Cannabis exchange-traded funds continue struggling to attract institutional capital as investors gravitate toward broad market exposure through traditional ETFs like VOO and QQQ. The divergence highlights how regulatory uncertainty keeps cannabis investments in a niche category despite the sector's growth potential.
The Amplify Seymour Cannabis ETF (CNBS) and AdvisorShares Pure US Cannabis ETF (MSOS) trade at significant discounts to their 52-week highs, while the S&P 500 and Nasdaq reach new records. This performance gap reflects institutional hesitancy around federal illegality and banking restrictions that complicate cannabis investment strategies.
Portfolio managers favor concentrated mega-cap growth through QQQ or diversified S&P 500 exposure via VOO over cannabis sector bets. The technology-heavy Nasdaq provides growth exposure without regulatory overhang, while the S&P 500 offers stability that cannabis funds cannot match given their volatility and limited institutional participation.

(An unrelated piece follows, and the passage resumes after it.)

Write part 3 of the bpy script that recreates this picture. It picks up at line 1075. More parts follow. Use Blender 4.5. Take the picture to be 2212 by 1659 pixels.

Cannabis companies face additional headwinds from 280E tax burdens and restricted interstate commerce that limit scalability compared to traditional sectors. These operational constraints make cannabis investments less attractive to fund managers seeking predictable returns and regulatory clarity.
The investment preference for broad market ETFs over cannabis-specific funds underscores how federal prohibition continues constraining institutional adoption. Until rescheduling or comprehensive reform addresses banking and tax issues, cannabis investments will likely remain concentrated among specialized funds rather than gaining meaningful allocation in mainstream portfolios.